TikTok Nazis: Why European youth are embracing far-right ideologies

In December 2024, police carried out 12 arrests and 13 searches in multiple Italian cities, seizing Nazi symbols and firearms from the suspects. The neo-Nazis had conducted propaganda through a network of Telegram channels and coordinated in private chats, where they had been plotting, among other things, an assassination attempt on Prime Minister Giorgia Meloni.

Meloni herself has stated that there is no place in her party for those nostalgic for the totalitarian regimes of the 20th century. The prime minister has, of course, been presented with reminders of her party’s fascist roots and her past praise for Benito Mussolini, even as she now distances herself from neo-fascism not only in words, but in political actions. Under Meloni’s government, extremists have begun receiving lengthy sentences, and “Roman salutes” now lead to legal proceedings.

A right-wing future

Overall, European neo-Nazi groups are small and, at first glance, do not seem to pose a serious threat. Typically, they are prosecuted for specific criminal acts rather than for their beliefs. Instead of being disbanded outright, they are placed under heightened surveillance.

However, these organizations create a subcultural environment in which anti-immigrant and xenophobic discourse is normalized — primarily through Telegram chats and TikTok content, which caters to younger audiences. The key role in this process belongs to personalized feeds, which are governed by algorithms designed to capture our attention and keep us online for as long as possible. In practice, this promotes the most emotionally provocative or controversial content. From the perspective of social media algorithms, right-wing content is more effective than left-wing posts.
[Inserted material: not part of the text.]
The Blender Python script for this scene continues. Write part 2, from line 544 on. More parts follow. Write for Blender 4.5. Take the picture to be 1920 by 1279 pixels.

Different platforms have different patterns, but it is hardly coincidental that an internal Twitter investigation, conducted before Elon Musk acquired the platform, found that tweets from right-wing politicians and media outlets were amplified in algorithmic home feeds more than those from left-wing sources in six out of seven countries studied, including the U.S., the UK, and Canada. Similarly, a February 2025 study by Global Witness showed that home feeds on TikTok and X in Germany disproportionately recommended far-right content ahead of the federal elections. All of this, of course, can sway public opinion.

From the subculture, young people move into the youth wings of far-right parties, and from there into the parties themselves. In France and Italy, this trend is already evident, while in other countries, such as Croatia, it is only beginning to emerge.

In any case, the boundaries are becoming blurred: youth organizations are more radical than the parties themselves (AfD and Junge Alternative, Fratelli d’Italia and Gioventù Nazionale), neo-Nazi groups turn into political platforms and run in elections (CasaPound Italia), and Nazi slogans are entering the mainstream (the Ustaše “Za dom spremni!”).

The EU’s legislative and procedural framework is clearly unprepared for this. It will need to adapt — and soon.